EXERCISE: The data below should be printed in full, exactly, and without any of its images.

SUPPLIED MATERIAL:
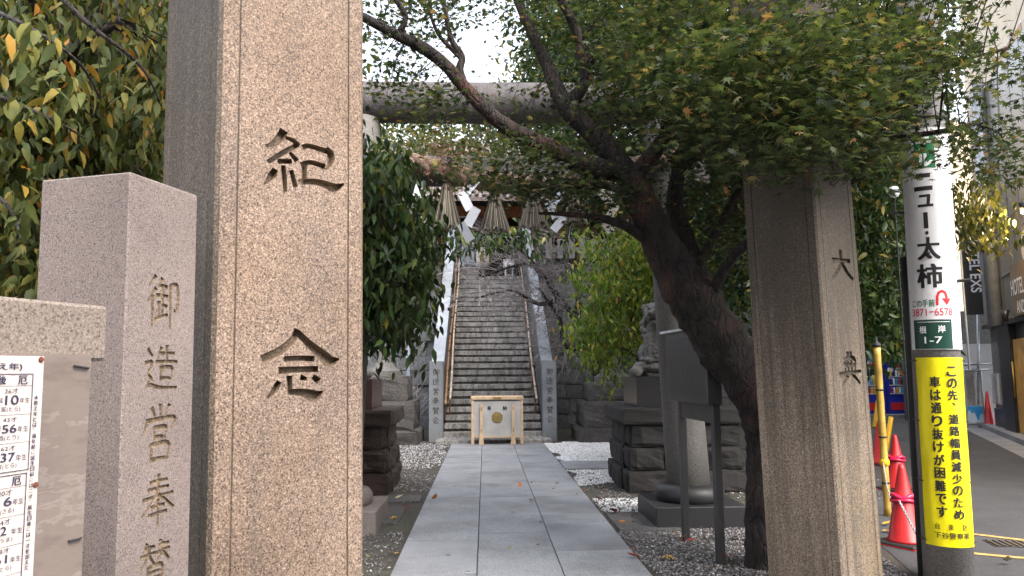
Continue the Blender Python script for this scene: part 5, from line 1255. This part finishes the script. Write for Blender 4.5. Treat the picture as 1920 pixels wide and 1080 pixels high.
# pavement behind the machines
sheet('far_pavement',[(10.0,24.2),(14.5,23.5),(40,26),(40,60),(6,60)],.12,M['kerb'])
MB().box(9.6,14.6,23.35,23.6,-.02,.125,b=.01).build('far_kerb',M['kerb']).__setitem__('kind','structure')
gb=empty('grey_building',(7.5,26.5,0),label='brown grey building behind the vending machines',cat='building')
MB().box(0,8.5,0,6,0,8).build('wall',M['wall'],gb)
for i in range(5): 
    f=MB().box(.5+i*1.6,1.6+i*1.6,-.05,.02,2.6,4.0).build('window',M['frame'],gb); MB().box(.58+i*1.6,1.52+i*1.6,-.06,-.04,2.68,3.92).build('pane',M['glass'],f)
MB().box(-.2,8.7,-.5,0,2.2,2.35).build('awning',M['blacksteel'],gb)

# ---- right hand kerb and the hotel
KA,KB=Vector((9.0,11.2,0)),Vector((12.45,18.3,0)); kd=(KB-KA).normalized(); kn=Vector((kd.y,-kd.x,0))
def strip(a,b,w0,w1,z0,z1,name,m):
    mb=MB(); c=[a+kn*w0,b+kn*w0,b+kn*w1,a+kn*w1]; mb.prism([(p.x,p.y) for p in c],z0,z1); o=mb.build(name,m); o['kind']='structure'; return o
strip(KA-kd*8,KB+kd*2.0,0,.16,-.02,.12,'right_kerb',M['kerb']); strip(KA-kd*8,KB+kd*2.0,-.45,-.01,.004,.014,'gutter',M['kerb']); strip(KA-kd*8,KB+kd*2.0,.16,3.0,-.02,.11,'right_pavement',M['kerb'])
# facade frame: origin where the black column meets the pavement; local +x towards the camera along the facade, -y faces the road
FA=Vector((12.25,17.1,0)); FB=Vector((10.75,13.6,0)); fd=(FB-FA).normalized(); fz=math.atan2(fd.y,fd.x)
ht=empty('hotel_building',FA,fz,'hotel with dark cladding below and cream upper floors at the right edge','building')
bpy.context.view_layer.update()
def fr(px,py,y=0): q=root_ray(ht,px,py,y); return q.x,q.z
x_end,_=fr(1860,700); x_col0,_=fr(1891,750); x_col1,_=fr(1912,750); _,z_ft=fr(1880,612); xc,_=fr(1868,500); _,z_sig=fr(1900,600)
MB().box(x_end-.02,9,0.03,7,0,3.0).build('ground_floor_wall',M['blackwall'],ht)
_,z_p0=fr(1870,700); _,z_p1=fr(1870,757)
for k in range(3):
    a,_=fr(1862+k*9.5,720); b,_=fr(1867.5+k*9.5,720); bd=MB().box(a,b,-.03,.03,z_p1,z_p0).build('poster_panel',M['offwhite'],ht); MB().box(a+.02,b-.02,-.034,-.03,z_p1+.05,z_p0-.05).build('poster_print',M['agedpaper'] if k else M['silver'],bd)
MB().box(x_end,x_col0,-.012,.03,.12,z_p1-.12).build('lower_panel',M['blacksteel'],ht)
MB().box(x_col0,x_col1,-.12,.06,.10,z_ft+.1).build('black_column',M['blacksteel'],ht)
MB().box(x_col1+.02,x_col1+1.6,-.05,.03,.12,z_ft-.35).build('wooden_door',M['doorwood'],ht); MB().tube([(x_col1+.16,-.12,.9),(x_col1+.16,-.12,1.7)],.02,8).build('door_handle',M['gold'],ht,True)
MB().box(x_end-.05,9,-.14,.06,z_ft+.0,z_ft+.10).build('canopy_beam',M['blacksteel'],ht)
zc=z_ft+.10
MB().box(x_end+.12,9,-.10,7,zc,8.3).build('clad_wall',M['cladding'],ht)
for k in range(7): MB().box(x_end+.5+k*.9,x_end+.515+k*.9,-.105,-.098,zc,8.3).build('cladding_joint',M['blacksteel'],ht)
for px_a,rad in ((1862,.13),(1850,.05)):
    xa,_=fr(px_a,500,-.2); MB().tube([(xa,-.22,zc-.1),(xa,-.22,8.5)],rad,14).build('drain_pipe',M['galv'],ht,True)
for (ya,yb__) in ((470,395),(0,0)):
    pass
x1,z1=fr(1872,455,-.35); 
MB().tube([(fr(1877,520,-.12)[0],-.12,fr(1877,520,-.12)[1]),(fr(1925,492,-.12)[0],-.14,fr(1925,492,-.12)[1])],.02,6).build('sign_rail',M['galv'],ht)
MB().tube([(fr(1877,420,-.12)[0],-.12,fr(1877,420,-.12)[1]),(fr(1925,375,-.12)[0],-.14,fr(1925,375,-.12)[1])],.02,6).build('sign_rail',M['galv'],ht)
sa,sz1=fr(1893,500,-.15); sb,sz0=fr(1893,596,-.15)
hg=empty('hotel_sign',ht.location,fz,'brown fascia sign with raised white HOTEL lettering over the door','sign')
MB().box(sa,sa+3.2,-.16,-.105,sz0,sz1).build('panel',M['signpanel'],hg)
lt=MB(); h1=fr(1900,524,-.18)[1]; h0=fr(1900,555,-.18)[1]; g1=fr(1908,564,-.18)[1]; g0_=fr(1908,588,-.18)[1]; xa=fr(1896,540,-.18)[0]; xb=fr(1907,575,-.18)[0]
put_text(lt,'HOTEL',xa,xa+1.0,h0,h1,-.185,.02); put_text(lt,'AND',xb,xb+.6,g0_,g1,-.185,.02)
lt.build('lettering',M['whiteprint'],hg)
# round white emblem above and wall lamps that are lit
em=MB(); ex,ez=fr(1921,462,-.16); em.lathe([(0,0),(.36,0),(.36,.02),(0,.02)],28,Matrix.Translation((ex,-.12,ez))@Matrix.Rotation(math.pi/2,4,'X')); em.build('round_emblem',M['offwhite'],hg)
wl=empty('wall_lamp',label='black spotlight on the facade at the right edge, pointing up',cat='lamp'); lx,lz=fr(1882,595,-.35); wl.matrix_world=ht.matrix_world@Matrix.Translation((lx,-.32,lz)); MB().lathe([(0,-.1),(.05,-.1),(.06,.02),(.10,.16),(.0,.16)],12).build('shade',M['blacksteel'],wl,True); MB().tube([(0,0,-.02),(0.0,.25,-.02)],.015,6).build('arm',M['blacksteel'],wl)
l2=empty('glowing_wall_lamp',label='lit lamp glowing warm on the cladding at the right edge',cat='lamp'); gx,gz=fr(1921,388,-.4); l2.matrix_world=ht.matrix_world@Matrix.Translation((gx,-.42,gz)); MB().lathe([(0,-.08),(.05,-.08),(.09,.08),(0,.08)],12).build('shade',M['blacksteel'],l2,True); MB().ell((0,0,-.09),(.05,.05,.04)).build('bulb',emis('lit_bulb',(1,.75,.42),18),l2,True)
pl_=bpy.data.lights.new('lamp_light','POINT'); pl_.energy=170; pl_.color=(1,.72,.4); pl_.shadow_soft_size=.06; po=bpy.data.objects.new('lamp_light',pl_); col.objects.link(po); po.parent=l2; po.location=(0,-.02,-.18)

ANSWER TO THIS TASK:
Continue the Blender Python script for this scene: part 5, from line 1255. This part finishes the script. Write for Blender 4.5. Treat the picture as 1920 pixels wide and 1080 pixels high.
# pavement behind the machines
sheet('far_pavement',[(10.0,24.2),(14.5,23.5),(40,26),(40,60),(6,60)],.12,M['kerb'])
MB().box(9.6,14.6,23.35,23.6,-.02,.125,b=.01).build('far_kerb',M['kerb']).__setitem__('kind','structure')
gb=empty('grey_building',(7.5,26.5,0),label='brown grey building behind the vending machines',cat='building')
MB().box(0,8.5,0,6,0,8).build('wall',M['wall'],gb)
for i in range(5): 
    f=MB().box(.5+i*1.6,1.6+i*1.6,-.05,.02,2.6,4.0).build('window',M['frame'],gb); MB().box(.58+i*1.6,1.52+i*1.6,-.06,-.04,2.68,3.92).build('pane',M['glass'],f)
MB().box(-.2,8.7,-.5,0,2.2,2.35).build('awning',M['blacksteel'],gb)

# ---- right hand kerb and the hotel
KA,KB=Vector((9.0,11.2,0)),Vector((12.45,18.3,0)); kd=(KB-KA).normalized(); kn=Vector((kd.y,-kd.x,0))
def strip(a,b,w0,w1,z0,z1,name,m):
    mb=MB(); c=[a+kn*w0,b+kn*w0,b+kn*w1,a+kn*w1]; mb.prism([(p.x,p.y) for p in c],z0,z1); o=mb.build(name,m); o['kind']='structure'; return o
strip(KA-kd*8,KB+kd*2.0,0,.16,-.02,.12,'right_kerb',M['kerb']); strip(KA-kd*8,KB+kd*2.0,-.45,-.01,.004,.014,'gutter',M['kerb']); strip(KA-kd*8,KB+kd*2.0,.16,3.0,-.02,.11,'right_pavement',M['kerb'])
# facade frame: origin where the black column meets the pavement; local +x towards the camera along the facade, -y faces the road
FA=Vector((12.25,17.1,0)); FB=Vector((10.75,13.6,0)); fd=(FB-FA).normalized(); fz=math.atan2(fd.y,fd.x)
ht=empty('hotel_building',FA,fz,'hotel with dark cladding below and cream upper floors at the right edge','building')
bpy.context.view_layer.update()
def fr(px,py,y=0): q=root_ray(ht,px,py,y); return q.x,q.z
x_end,_=fr(1860,700); x_col0,_=fr(1891,750); x_col1,_=fr(1912,750); _,z_ft=fr(1880,612); xc,_=fr(1868,500); _,z_sig=fr(1900,600)
MB().box(x_end-.02,9,0.03,7,0,3.0).build('ground_floor_wall',M['blackwall'],ht)
_,z_p0=fr(1870,700); _,z_p1=fr(1870,757)
for k in range(3):
    a,_=fr(1862+k*9.5,720); b,_=fr(1867.5+k*9.5,720); bd=MB().box(a,b,-.03,.03,z_p1,z_p0).build('poster_panel',M['offwhite'],ht); MB().box(a+.02,b-.02,-.034,-.03,z_p1+.05,z_p0-.05).build('poster_print',M['agedpaper'] if k else M['silver'],bd)
MB().box(x_end,x_col0,-.012,.03,.12,z_p1-.12).build('lower_panel',M['blacksteel'],ht)
MB().box(x_col0,x_col1,-.12,.06,.10,z_ft+.1).build('black_column',M['blacksteel'],ht)
MB().box(x_col1+.02,x_col1+1.6,-.05,.03,.12,z_ft-.35).build('wooden_door',M['doorwood'],ht); MB().tube([(x_col1+.16,-.12,.9),(x_col1+.16,-.12,1.7)],.02,8).build('door_handle',M['gold'],ht,True)
MB().box(x_end-.05,9,-.14,.06,z_ft+.0,z_ft+.10).build('canopy_beam',M['blacksteel'],ht)
zc=z_ft+.10
MB().box(x_end+.12,9,-.10,7,zc,8.3).build('clad_wall',M['cladding'],ht)
for k in range(7): MB().box(x_end+.5+k*.9,x_end+.515+k*.9,-.105,-.098,zc,8.3).build('cladding_joint',M['blacksteel'],ht)
for px_a,rad in ((1862,.13),(1850,.05)):
    xa,_=fr(px_a,500,-.2); MB().tube([(xa,-.22,zc-.1),(xa,-.22,8.5)],rad,14).build('drain_pipe',M['galv'],ht,True)
for (ya,yb__) in ((470,395),(0,0)):
    pass
x1,z1=fr(1872,455,-.35); 
MB().tube([(fr(1877,520,-.12)[0],-.12,fr(1877,520,-.12)[1]),(fr(1925,492,-.12)[0],-.14,fr(1925,492,-.12)[1])],.02,6).build('sign_rail',M['galv'],ht)
MB().tube([(fr(1877,420,-.12)[0],-.12,fr(1877,420,-.12)[1]),(fr(1925,375,-.12)[0],-.14,fr(1925,375,-.12)[1])],.02,6).build('sign_rail',M['galv'],ht)
sa,sz1=fr(1893,500,-.15); sb,sz0=fr(1893,596,-.15)
hg=empty('hotel_sign',ht.location,fz,'brown fascia sign with raised white HOTEL lettering over the door','sign')
MB().box(sa,sa+3.2,-.16,-.105,sz0,sz1).build('panel',M['signpanel'],hg)
lt=MB(); h1=fr(1900,524,-.18)[1]; h0=fr(1900,555,-.18)[1]; g1=fr(1908,564,-.18)[1]; g0_=fr(1908,588,-.18)[1]; xa=fr(1896,540,-.18)[0]; xb=fr(1907,575,-.18)[0]
put_text(lt,'HOTEL',xa,xa+1.0,h0,h1,-.185,.02); put_text(lt,'AND',xb,xb+.6,g0_,g1,-.185,.02)
lt.build('lettering',M['whiteprint'],hg)
# round white emblem above and wall lamps that are lit
em=MB(); ex,ez=fr(1921,462,-.16); em.lathe([(0,0),(.36,0),(.36,.02),(0,.02)],28,Matrix.Translation((ex,-.12,ez))@Matrix.Rotation(math.pi/2,4,'X')); em.build('round_emblem',M['offwhite'],hg)
wl=empty('wall_lamp',label='black spotlight on the facade at the right edge, pointing up',cat='lamp'); lx,lz=fr(1882,595,-.35); wl.matrix_world=ht.matrix_world@Matrix.Translation((lx,-.32,lz)); MB().lathe([(0,-.1),(.05,-.1),(.06,.02),(.10,.16),(.0,.16)],12).build('shade',M['blacksteel'],wl,True); MB().tube([(0,0,-.02),(0.0,.25,-.02)],.015,6).build('arm',M['blacksteel'],wl)
l2=empty('glowing_wall_lamp',label='lit lamp glowing warm on the cladding at the right edge',cat='lamp'); gx,gz=fr(1921,388,-.4); l2.matrix_world=ht.matrix_world@Matrix.Translation((gx,-.42,gz)); MB().lathe([(0,-.08),(.05,-.08),(.09,.08),(0,.08)],12).build('shade',M['blacksteel'],l2,True); MB().ell((0,0,-.09),(.05,.05,.04)).build('bulb',emis('lit_bulb',(1,.75,.42),18),l2,True)
pl_=bpy.data.lights.new('lamp_light','POINT'); pl_.energy=170; pl_.color=(1,.72,.4); pl_.shadow_soft_size=.06; po=bpy.data.objects.new('lamp_light',pl_); col.objects.link(po); po.parent=l2; po.location=(0,-.02,-.18)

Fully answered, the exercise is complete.